Nasim Vahabi, pourquoi avez-vous traduit vous-même votre livre en français ? A-t-il été publié en Iran, en avez-vous des retours de lecture ?

Je voudrais que le lecteur ou la lectrice soit intrigué par la mention « traduit par l’autrice » et pose la question « pourquoi auto-traduire ? ». En effet, je l’ai traduit puisque ce texte (dans sa version originale) est interdit de publication en Iran. Cette « auto-traduction » s’approche plutôt d’une réécriture en français. Mais cela fait partie du message que le roman souhaite transmettre. Par ailleurs, il sera bientôt publié en version persane, mais par un éditeur en diaspora.

Vous avez reçu le prix littéraire des étudiants de Sciences Po. En quoi est-ce important d’être lue par de jeunes adultes en France ?

La censure est un sujet sociétal et même dans les pays libres, la liberté d’expression est parfois encadrée sous différents prétextes. J’ai eu plusieurs rencontres avec les jeunes et les étudiants sur le thème principal de mon roman et nos échanges sur la notion de la « liberté encadrée » étaient très intéressants. Il faut avoir le regard vigilant et l’esprit curieux pour ne pas tomber dans les pièges qui menacent la liberté d’expression et surtout la liberté de pensée.

Vous n’êtes « pas un roman », mais votre livre, lui, l’est : et que peut un roman contre un système qui les censure ?

Les censeurs ne cherchent qu’à isoler et intimider les écrivains et artistes, car ils ont peur de la littérature et de l’art. Donc il faut résister et continuer à travailler.

L’essentiel en 2 minutes

L’intrigue. C’est une tragédie en huit parties, chacune centrée autour d’un personnage : l’autrice, l’éditeur, la dame, elle, lui, eux, la fille, le jeune homme. Aucun n’est un roman, vous l’aurez compris, mais chacun est guetté par la censure. Pourtant, l’amour est possible : qu’en restera-t-il ?

Les personnages. Ce n’est pas un livre, mais un auteur, qui nous dit « Je ne suis pas un roman ». Et si l’auteur n’est pas un roman, ce n’est pas la moindre des tragédies du livre : parce qu’avec le temps, le roman, lui, sera peut-être sauvé… même si cela doit faire de son auteur un simple personnage.
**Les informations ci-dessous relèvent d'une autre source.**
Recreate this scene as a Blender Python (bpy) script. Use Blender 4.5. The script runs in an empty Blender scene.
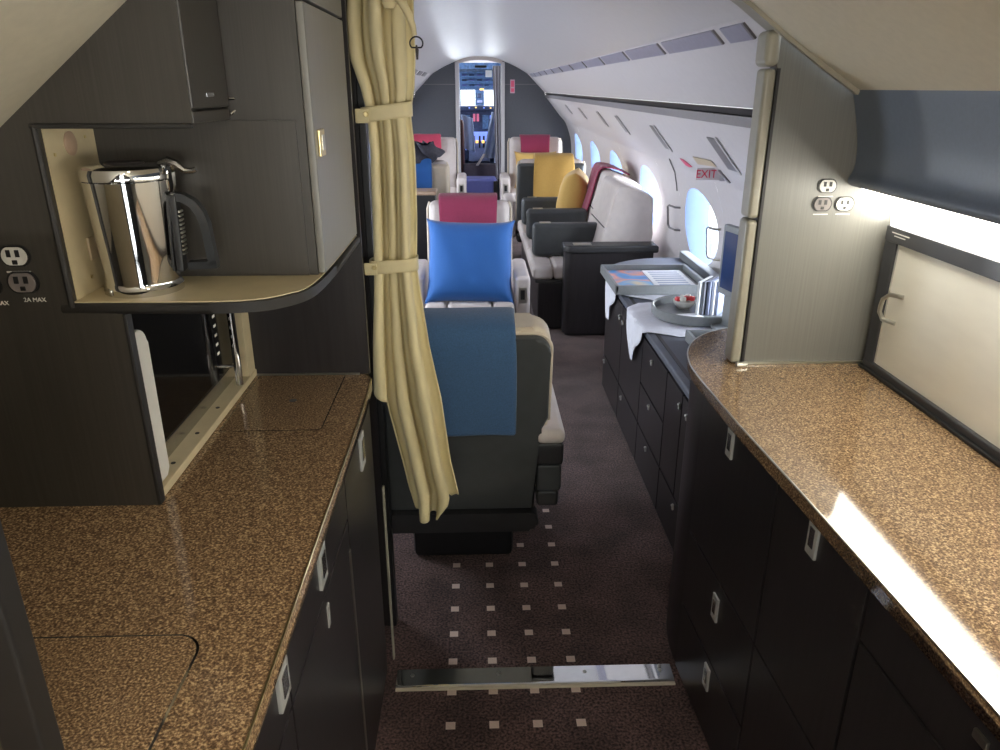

Les lieux. Un service des manuscrits (interdits) qui renouvelle l’imaginaire de ce lieu de manière terrifiante, avec ses trois couleurs de chemises, sa poussière grise dans les coins et sa lourde porte en métal, dans « un brouillard de silence épais ». « Par où commencer, monsieur ? dit le jeune homme »…
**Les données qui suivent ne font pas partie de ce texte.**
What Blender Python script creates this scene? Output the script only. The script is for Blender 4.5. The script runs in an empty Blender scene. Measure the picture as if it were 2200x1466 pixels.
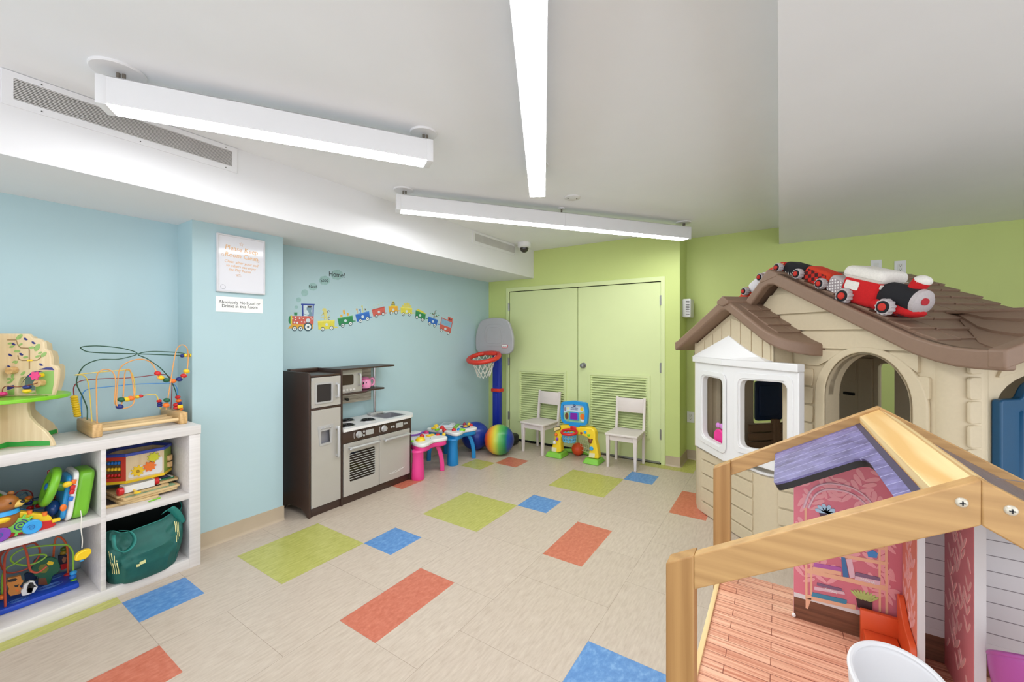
import bpy, bmesh, math, random
from mathutils import Vector, Matrix, Euler
from mathutils.geometry import tessellate_polygon
from mathutils import noise as mnoise
random.seed(7)
S = bpy.context.scene
COL = S.collection
PI = math.pi
R = math.radians

# ------------------------------------------------------------------ camera
FPX, YAW, HY, CAMH = 879.0, 0.579, 721.6, 1.40
CY, SY = math.cos(YAW), math.sin(YAW)
cam = bpy.data.cameras.new('camera')
cam.sensor_width = 36.0
cam.lens = FPX / 2200 * 36.0
cam.shift_y = -(733.0 - HY) / 2200
cam.clip_start = 0.05
cam_o = bpy.data.objects.new('camera', cam)
COL.objects.link(cam_o)
cam_o.location = (0, 0, CAMH)
cam_o.rotation_euler = (PI / 2, 0, YAW - PI / 2)
S.camera = cam_o

# ------------------------------------------------------------------ world, exposure, lights
S.view_settings.view_transform = 'Standard'
S.view_settings.look = 'None'
S.view_settings.gamma = 1.0
S.view_settings.use_curve_mapping = False
S.view_settings.exposure = 0.73
W = bpy.data.worlds.new('world')
S.world = W
W.use_nodes = True
W.node_tree.nodes['Background'].inputs[0].default_value = (0.94, 0.975, 1.03, 1)
W.node_tree.nodes['Background'].inputs[1].default_value = 1.35
LAMP = 19.0          # emission of the linear fixtures' diffusers

# ------------------------------------------------------------------ pixel <-> place helpers (the photograph as 2200 x 1466)
def ray(p):
    r = (p[0] - 1100) / FPX
    return Vector((CY + r * SY, SY - r * CY, (HY - p[1]) / FPX))
CAM = Vector((0, 0, CAMH))
def onZ(p, z):
    v = ray(p); return CAM + v * ((z - CAMH) / v.z)
def onX(p, x):
    v = ray(p); return CAM + v * (x / v.x)
def onY(p, y):
    v = ray(p); return CAM + v * (y / v.y)

# ------------------------------------------------------------------ materials
def lin(c):
    c = c / 255.0
    return c / 12.92 if c <= 0.04045 else ((c + 0.055) / 1.055) ** 2.4
def rgb(h):
    if isinstance(h, str):
        h = h.lstrip('#'); h = tuple(int(h[i:i + 2], 16) for i in (0, 2, 4))
    return (lin(h[0]), lin(h[1]), lin(h[2]), 1.0)
def sc(c, k):
    return (min(1, c[0] * k), min(1, c[1] * k), min(1, c[2] * k), 1.0)
class NT:
    def __init__(s, m):
        m.use_nodes = True
        s.t = m.node_tree; s.n = s.t.nodes; s.l = s.t.links
        s.b = s.n['Principled BSDF']
    def new(s, t, **k):
        n = s.n.new(t)
        for a, v in k.items():
            if a.startswith('i_'):
                n.inputs[int(a[2:])].default_value = v
            else:
                setattr(n, a, v)
        return n
    def link(s, a, b): s.l.new(a, b)
    def coord(s, scale=(1, 1, 1), rot=(0, 0, 0), kind='Object'):
        tc = s.new('ShaderNodeTexCoord'); mp = s.new('ShaderNodeMapping')
        mp.inputs['Scale'].default_value = scale; mp.inputs['Rotation'].default_value = rot
        s.link(tc.outputs[kind], mp.inputs[0]); return mp.outputs[0]
    def ramp(s, fac, stops):
        r = s.new('ShaderNodeValToRGB'); e = r.color_ramp.elements
        while len(e) < len(stops): e.new(0.5)
        for el, (p, c) in zip(e, stops):
            el.position = p; el.color = c
        s.link(fac, r.inputs[0]); return r.outputs[0]
    def noise(s, vec, scale, detail=3, rough=0.5):
        n = s.new('ShaderNodeTexNoise')
        n.inputs['Scale'].default_value = scale; n.inputs['Detail'].default_value = detail
        n.inputs['Roughness'].default_value = rough
        s.link(vec, n.inputs['Vector']); return n.outputs[0]
    def bump(s, h, strength=0.2, dist=0.002):
        b = s.new('ShaderNodeBump'); b.inputs['Strength'].default_value = strength
        b.inputs['Distance'].default_value = dist
        s.link(h, b.inputs['Height']); s.link(b.outputs[0], s.b.inputs['Normal'])
MATS = {}
def mat(name, col, rough=0.5, metal=0.0, var=0.05, vscale=9.0, stretch=(1, 1, 1), bump=0.0, emit=0.0, coat=0.0, spec=None, alpha=1.0, trans=0.0):
    if name in MATS: return MATS[name]
    m = bpy.data.materials.new(name); t = NT(m); c = rgb(col); b = t.b
    b.inputs['Roughness'].default_value = rough; b.inputs['Metallic'].default_value = metal
    n = t.noise(t.coord(stretch), vscale, 4)
    t.link(t.ramp(n, [(0.3, sc(c, 1 - var)), (0.7, sc(c, 1 + var))]), b.inputs['Base Color'])
    if bump: t.bump(n, bump)
    if coat: b.inputs['Coat Weight'].default_value = coat
    if spec is not None: b.inputs['Specular IOR Level'].default_value = spec
    if emit:
        b.inputs['Emission Color'].default_value = (0.97, 0.985, 1, 1); b.inputs['Emission Strength'].default_value = emit
    if trans: b.inputs['Transmission Weight'].default_value = trans
    if alpha < 1: b.inputs['Alpha'].default_value = alpha
    MATS[name] = m; return m
def streak(name, c0, c1, stretch, scale=14, rough=0.42, bump=0.0, mid=None):
    """streaky linoleum or wood: noise stretched along one direction"""
    if name in MATS: return MATS[name]
    m = bpy.data.materials.new(name); t = NT(m)
    n = t.noise(t.coord(stretch), scale, 6, 0.62)
    stops = [(0.30, rgb(c0)), (0.70, rgb(c1))]
    if mid: stops = [(0.3, rgb(c0)), (0.5, rgb(mid)), (0.7, rgb(c1))]
    t.link(t.ramp(n, stops), t.b.inputs['Base Color'])
    t.b.inputs['Roughness'].default_value = rough
    if bump: t.bump(n, bump)
    MATS[name] = m; return m
def wood(name, c0, c1, axis=0, scale=1.0, rough=0.45, dist=4.0, grain=0.72):
    """pine: wavy growth bands along the axis plus fine grain"""
    if name in MATS: return MATS[name]
    m = bpy.data.materials.new(name); t = NT(m)
    st = [16, 16, 16]; st[axis] = 1.1
    v = t.coord([x * scale for x in st])
    w = t.new('ShaderNodeTexWave', wave_type='RINGS', rings_direction='XYZ'[axis])
    w.inputs['Scale'].default_value = 1.1; w.inputs['Distortion'].default_value = dist
    w.inputs['Detail'].default_value = 2.5; w.inputs['Detail Scale'].default_value = 0.8
    t.link(v, w.inputs['Vector'])
    st2 = [160, 160, 160]; st2[axis] = 6
    n = t.noise(t.coord([x * scale for x in st2]), 1.0, 3)
    mx = t.new('ShaderNodeMix', data_type='FLOAT'); mx.inputs[0].default_value = grain
    t.link(w.outputs['Fac'], mx.inputs[2]); t.link(n, mx.inputs[3])
    t.link(t.ramp(mx.outputs[0], [(0.2, rgb(c1)), (0.7, rgb(c0))]), t.b.inputs['Base Color'])
    t.b.inputs['Roughness'].default_value = rough
    MATS[name] = m; return m

# ------------------------------------------------------------------ mesh builder
def frame(o, x, y):
    x = Vector(x).normalized(); z = x.cross(Vector(y)).normalized(); y = z.cross(x)
    return Matrix(((x.x, y.x, z.x, o[0]), (x.y, y.y, z.y, o[1]), (x.z, y.z, z.z, o[2]), (0, 0, 0, 1)))
def TR(loc=(0, 0, 0), rot=(0, 0, 0)):
    return Matrix.Translation(loc) @ Euler(rot).to_matrix().to_4x4()
def area2(p):
    return sum(p[i][0] * p[i - 1][1] - p[i - 1][0] * p[i][1] for i in range(len(p)))
def rpoly(pts, r, seg=5):
    """round the corners of a 2D polygon; r a number or one per corner"""
    n = len(pts); out = []
    for i in range(n):
        ri = r[i] if isinstance(r, (list, tuple)) else r
        p0, p1, p2 = Vector(pts[i - 1]), Vector(pts[i]), Vector(pts[(i + 1) % n])
        a, b = p0 - p1, p2 - p1
        k = min(ri, a.length * 0.49, b.length * 0.49)
        if k < 1e-5: out.append(tuple(p1)); continue
        A, Bq = p1 + a.normalized() * k, p1 + b.normalized() * k
        for j in range(seg + 1):
            u = j / seg
            q = A * (1 - u) ** 2 + p1 * 2 * u * (1 - u) + Bq * u * u
            out.append((q.x, q.y))
    return out
def rrect(x0, y0, x1, y1, r=0.02, seg=5):
    return rpoly([(x0, y0), (x1, y0), (x1, y1), (x0, y1)], r, seg)
def circ(cx, cy, r, n=24, ry=None, a0=0.0):
    ry = r if ry is None else ry
    return [(cx + r * math.cos(a0 + 2 * PI * i / n), cy + ry * math.sin(a0 + 2 * PI * i / n)) for i in range(n)]
def gearp(cx, cy, r0, r1, n):
    o = []
    for i in range(n):
        for da, rr in ((-.5, r0), (-.24, r0), (-.17, r1), (.17, r1), (.24, r0)):
            a = 2 * PI * (i + da) / n
            o.append((cx + rr * math.cos(a), cy + rr * math.sin(a)))
    return o
def spline(pts, n=8, closed=False):
    P = [Vector(p) for p in pts]; m = len(P); out = []
    rng = range(m) if closed else range(m - 1)
    for i in rng:
        p1, p2 = P[i], P[(i + 1) % m]
        p0 = P[i - 1] if (closed or i > 0) else p1 * 2 - p2
        p3 = P[(i + 2) % m] if (closed or i + 2 < m) else p2 * 2 - p1
        for j in range(n):
            t = j / n
            out.append(0.5 * (2 * p1 + (p2 - p0) * t + (2 * p0 - 5 * p1 + 4 * p2 - p3) * t * t + (3 * p1 - p0 - 3 * p2 + p3) * t ** 3))
    if not closed: out.append(P[-1])
    return out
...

L’époque. Il n’est pas anodin que le livre de Nasim Vahabi soit sorti exactement une semaine avant la mort de Mahsa Amini. L’autrice a dédié son prix littéraire à la liberté d’expression, et en Iran, aujourd’hui, sa privation n’est hélas pas un roman, mais la réalité.

L’auteur. L’autrice est iranienne, censurée en Iran mais publiée en France, où elle vit : « Je veux tout préserver. Des romans, des manuscrits, comme des messages. C’est notre mémoire, et il ne faut jamais céder à la tentation de les effacer, sinon on aura bien joué le rôle qu’ils rêvent pour nous. » Son prix des étudiants de Science po, Nasim Vahabi l’a dédié « aux Iraniens et Iraniennes qui risquent leur vie pour réclamer la liberté » et souhaité « partager cet espoir, cet encouragement, avec tous les écrivains qui essaient de contourner la censure. »

Ce livre a été lu avec la jubilation du paradoxe : « Je ne suis pas un roman » est un merveilleux roman. « Il faut être vraiment fou pour s’entêter à publier de la littérature dans des conditions pareilles », dit un personnage : j’ai adoré être folle avec l’éditeur et sa Dame, dont l’histoire m’a bouleversée.